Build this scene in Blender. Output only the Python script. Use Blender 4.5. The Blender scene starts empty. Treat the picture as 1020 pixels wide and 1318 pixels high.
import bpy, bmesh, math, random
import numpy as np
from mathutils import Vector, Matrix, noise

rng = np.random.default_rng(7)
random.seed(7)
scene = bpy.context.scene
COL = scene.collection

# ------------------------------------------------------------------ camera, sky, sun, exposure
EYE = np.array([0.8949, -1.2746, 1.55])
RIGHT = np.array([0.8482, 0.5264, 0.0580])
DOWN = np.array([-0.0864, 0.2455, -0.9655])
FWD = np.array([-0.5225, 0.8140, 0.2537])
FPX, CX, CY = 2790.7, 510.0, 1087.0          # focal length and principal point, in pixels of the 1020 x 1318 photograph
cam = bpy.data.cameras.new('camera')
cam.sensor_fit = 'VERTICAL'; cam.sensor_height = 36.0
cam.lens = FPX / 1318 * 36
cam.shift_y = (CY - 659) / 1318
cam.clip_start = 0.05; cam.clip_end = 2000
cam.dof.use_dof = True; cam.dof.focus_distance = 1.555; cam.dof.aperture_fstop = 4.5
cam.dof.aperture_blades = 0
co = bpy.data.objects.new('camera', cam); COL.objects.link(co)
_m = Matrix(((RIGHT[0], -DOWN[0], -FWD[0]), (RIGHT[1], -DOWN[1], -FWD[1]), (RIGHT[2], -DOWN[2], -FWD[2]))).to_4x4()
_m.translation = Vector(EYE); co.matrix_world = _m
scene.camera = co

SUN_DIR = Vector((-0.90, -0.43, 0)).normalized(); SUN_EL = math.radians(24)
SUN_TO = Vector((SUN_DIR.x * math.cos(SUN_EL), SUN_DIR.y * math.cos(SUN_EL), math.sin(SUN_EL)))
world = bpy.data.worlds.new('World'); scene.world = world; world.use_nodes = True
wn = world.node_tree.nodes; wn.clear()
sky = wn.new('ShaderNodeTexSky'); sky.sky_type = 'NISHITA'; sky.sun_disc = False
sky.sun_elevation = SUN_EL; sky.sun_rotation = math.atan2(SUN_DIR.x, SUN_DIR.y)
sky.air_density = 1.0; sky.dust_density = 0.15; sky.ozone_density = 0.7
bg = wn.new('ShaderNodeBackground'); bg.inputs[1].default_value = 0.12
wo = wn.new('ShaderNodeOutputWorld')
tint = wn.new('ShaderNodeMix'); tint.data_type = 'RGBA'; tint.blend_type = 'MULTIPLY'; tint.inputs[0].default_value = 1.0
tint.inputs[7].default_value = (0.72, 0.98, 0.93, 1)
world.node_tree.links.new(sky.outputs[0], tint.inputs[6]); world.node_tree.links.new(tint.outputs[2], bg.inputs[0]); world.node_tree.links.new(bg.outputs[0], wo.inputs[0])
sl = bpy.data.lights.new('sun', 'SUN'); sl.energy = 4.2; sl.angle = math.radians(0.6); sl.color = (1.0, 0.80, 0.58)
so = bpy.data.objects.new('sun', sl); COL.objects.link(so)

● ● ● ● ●

REQUIREMENTS: Copy out the material word for word and line for line.

WRITTEN RESPONSE:
Build this scene in Blender. Output only the Python script. Use Blender 4.5. The Blender scene starts empty. Treat the picture as 1020 pixels wide and 1318 pixels high.
import bpy, bmesh, math, random
import numpy as np
from mathutils import Vector, Matrix, noise

rng = np.random.default_rng(7)
random.seed(7)
scene = bpy.context.scene
COL = scene.collection

# ------------------------------------------------------------------ camera, sky, sun, exposure
EYE = np.array([0.8949, -1.2746, 1.55])
RIGHT = np.array([0.8482, 0.5264, 0.0580])
DOWN = np.array([-0.0864, 0.2455, -0.9655])
FWD = np.array([-0.5225, 0.8140, 0.2537])
FPX, CX, CY = 2790.7, 510.0, 1087.0          # focal length and principal point, in pixels of the 1020 x 1318 photograph
cam = bpy.data.cameras.new('camera')
cam.sensor_fit = 'VERTICAL'; cam.sensor_height = 36.0
cam.lens = FPX / 1318 * 36
cam.shift_y = (CY - 659) / 1318
cam.clip_start = 0.05; cam.clip_end = 2000
cam.dof.use_dof = True; cam.dof.focus_distance = 1.555; cam.dof.aperture_fstop = 4.5
cam.dof.aperture_blades = 0
co = bpy.data.objects.new('camera', cam); COL.objects.link(co)
_m = Matrix(((RIGHT[0], -DOWN[0], -FWD[0]), (RIGHT[1], -DOWN[1], -FWD[1]), (RIGHT[2], -DOWN[2], -FWD[2]))).to_4x4()
_m.translation = Vector(EYE); co.matrix_world = _m
scene.camera = co

SUN_DIR = Vector((-0.90, -0.43, 0)).normalized(); SUN_EL = math.radians(24)
SUN_TO = Vector((SUN_DIR.x * math.cos(SUN_EL), SUN_DIR.y * math.cos(SUN_EL), math.sin(SUN_EL)))
world = bpy.data.worlds.new('World'); scene.world = world; world.use_nodes = True
wn = world.node_tree.nodes; wn.clear()
sky = wn.new('ShaderNodeTexSky'); sky.sky_type = 'NISHITA'; sky.sun_disc = False
sky.sun_elevation = SUN_EL; sky.sun_rotation = math.atan2(SUN_DIR.x, SUN_DIR.y)
sky.air_density = 1.0; sky.dust_density = 0.15; sky.ozone_density = 0.7
bg = wn.new('ShaderNodeBackground'); bg.inputs[1].default_value = 0.12
wo = wn.new('ShaderNodeOutputWorld')
tint = wn.new('ShaderNodeMix'); tint.data_type = 'RGBA'; tint.blend_type = 'MULTIPLY'; tint.inputs[0].default_value = 1.0
tint.inputs[7].default_value = (0.72, 0.98, 0.93, 1)
world.node_tree.links.new(sky.outputs[0], tint.inputs[6]); world.node_tree.links.new(tint.outputs[2], bg.inputs[0]); world.node_tree.links.new(bg.outputs[0], wo.inputs[0])
sl = bpy.data.lights.new('sun', 'SUN'); sl.energy = 4.2; sl.angle = math.radians(0.6); sl.color = (1.0, 0.80, 0.58)
so = bpy.data.objects.new('sun', sl); COL.objects.link(so)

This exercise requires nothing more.